Big Kani B2B Patrice w/ Snowy

Image via Balamii

Swamp 81 regulars Big Kani (who you can catch on deck at SBK’s London show tonight, November 19, incidentally) and Patrice, have been doing bits for a while, especially in South London, putting on raves and hosting electric radio sets. Both selectors have pretty strong ties to grime, partnering with MCs like Snowy and Novelist fairly regularly, but it’s just as common to hear them spinning together everything from techno to rap, and always delivered with plenty of speaker-rattling low end. And that’s exactly how this show starts, hurtling through all manner of rumbling club cuts before tightening their focus to a grimey final act while their good friend Snowy takes the mic.


Image via Instagram

A veteran whose musical journey began in the mid-’90s when breakbeat and hardcore were fused together before eventually mutating into breakcore, Tommy de Roos, aka FFF, soon became closely tied to the epicentre of the scene, thanks in no small part to the Breakcore-A-Go-Go nights he ran with fellow countryman Bong-Ra.
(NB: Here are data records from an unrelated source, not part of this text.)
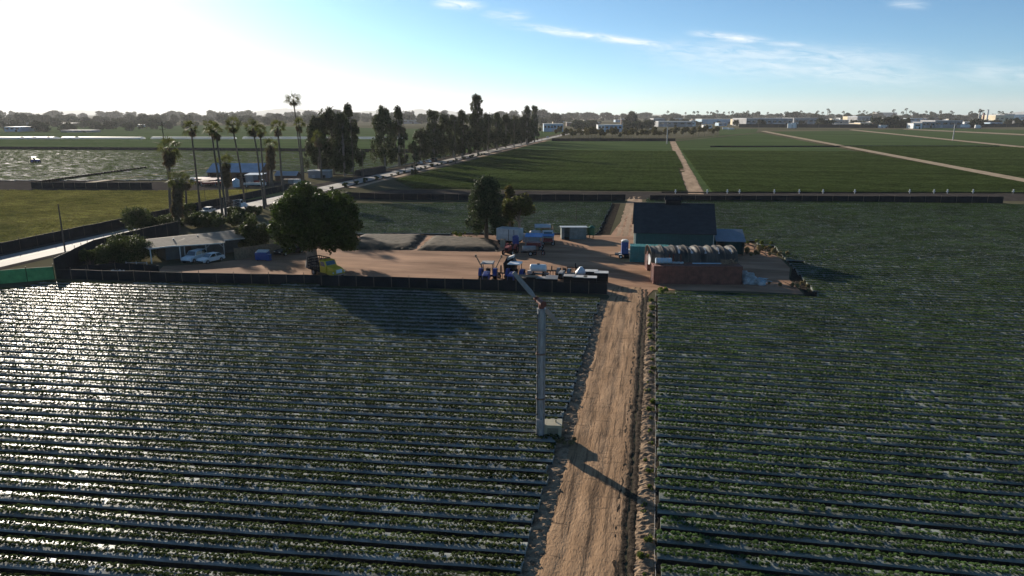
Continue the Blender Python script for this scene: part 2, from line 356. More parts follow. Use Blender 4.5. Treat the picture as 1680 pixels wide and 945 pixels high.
# ------------------------------------------------------------------ setting
def sheet(name, pts, z, m, kind='structure'):
    mb = MB(); mb.add([(p[0], p[1], z) for p in pts], [tuple(range(len(pts)))])
    if sum(pts[i][0] * pts[(i + 1) % len(pts)][1] - pts[(i + 1) % len(pts)][0] * pts[i][1] for i in range(len(pts))) < 0:
        mb.f = [tuple(reversed(f)) for f in mb.f]
    return tag(mb.build(name, m), kind=kind)
def wavy_strip(name, xl, xr, y0, y1, z, m, jit=.25, step=1.5, rows=9, dz=.05, seed=1, skew=0.):
    "track along Y with ragged edges, wheel ruts and a slight crown"
    r = random.Random(seed); mb = MB(); n = int((y1 - y0) / step); v = []
    el, er = 0, 0
    for k in range(n + 1):
        y = y0 + (y1 - y0) * k / n
        el = .6 * el + r.uniform(-jit, jit); er = .6 * er + r.uniform(-jit, jit)
        a = (xl(y) if callable(xl) else xl) + el; b = (xr(y) if callable(xr) else xr) + er
        for i in range(rows):
            t = i / (rows - 1)
            rut = -dz * (math.exp(-((t - .28) / .06) ** 2) + math.exp(-((t - .62) / .06) ** 2)) + r.uniform(-.3, .3) * dz
            zz = z + (rut if 0 < i < rows - 1 else -.03)
            v.append((a + (b - a) * t, y + skew * (a + (b - a) * t), zz))
    f = [(k * rows + i, k * rows + i + 1, (k + 1) * rows + i + 1, (k + 1) * rows + i) for k in range(n) for i in range(rows - 1)]
    mb.add(v, f, 0, None, True)
    return tag(mb.build(name, m), kind='structure')
S = 23000.
sheet('ground', [(-S, -S), (S, -S), (S, S), (-S, S)], 0.0, 'ground')

# the dirt track between the fields, its ruts, then the yard
wavy_strip('dirt_road', -4.95, -.75, 20, 96, .07, 'track', jit=.12, step=.5, rows=25, dz=.05)
wavy_strip('dirt_road', -1.2, .02, 20, 95, .075, 'darksoil', jit=.10, step=.3, rows=9, dz=.10, seed=15)
wavy_strip('dirt_road', -6.6, -2.6, 138, 207, .06, 'dirt', jit=.2, step=1.2, seed=3)
wavy_strip('dirt_road', lambda y: 10.6 + (y - 218) * .0055, lambda y: 15.2 + (y - 218) * .0055, 217, 640, .10, 'dirt', jit=.25, step=3, seed=4, dz=.03)
a0, a1 = gp(1690, 303), gp(1248, 216); b0, b1 = gp(1690, 297), gp(1256, 215.6)
sheet('dirt_road', [a0, b0, b1, a1], .5, 'fardirt')
a0, a1 = gp(1700, 246), gp(1392, 213.6); b0, b1 = gp(1700, 243.5), gp(1400, 213)
sheet('dirt_road', [a0, b0, b1, a1], .5, 'fardirt')
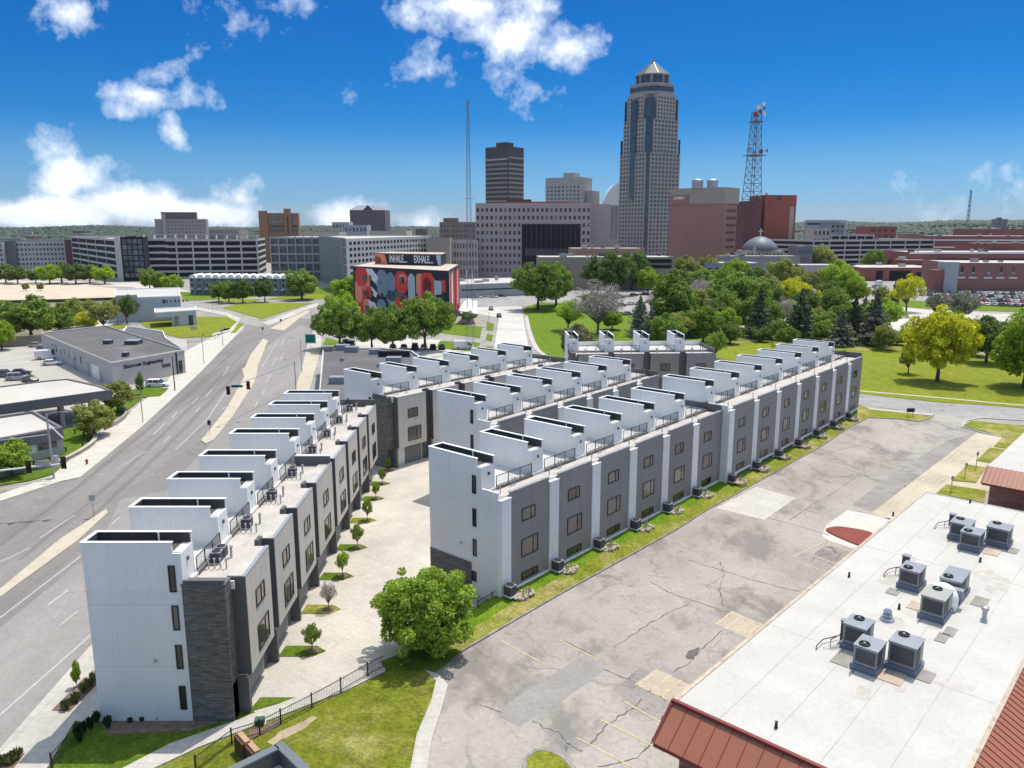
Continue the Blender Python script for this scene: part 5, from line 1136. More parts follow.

By the mid-2010s, however, the sound had reached a bit of a dead end as far as de Roos was concerned and ever since then he’s been getting back to his ragga-jungle and breakbeat roots with releases on labels like Myor Massiv, run by another Dutchman, Coco Bryce. He’s also set up his own label, 3AM Eternal, and the rejuvenating effect of this gear-shift is remarkable. It’s not quite as rapid-fire as you might have come to expect from the FFF of old, but the focus on jungle’s roots and the variations in pace and atmosphere make for arguably some of his best work yet.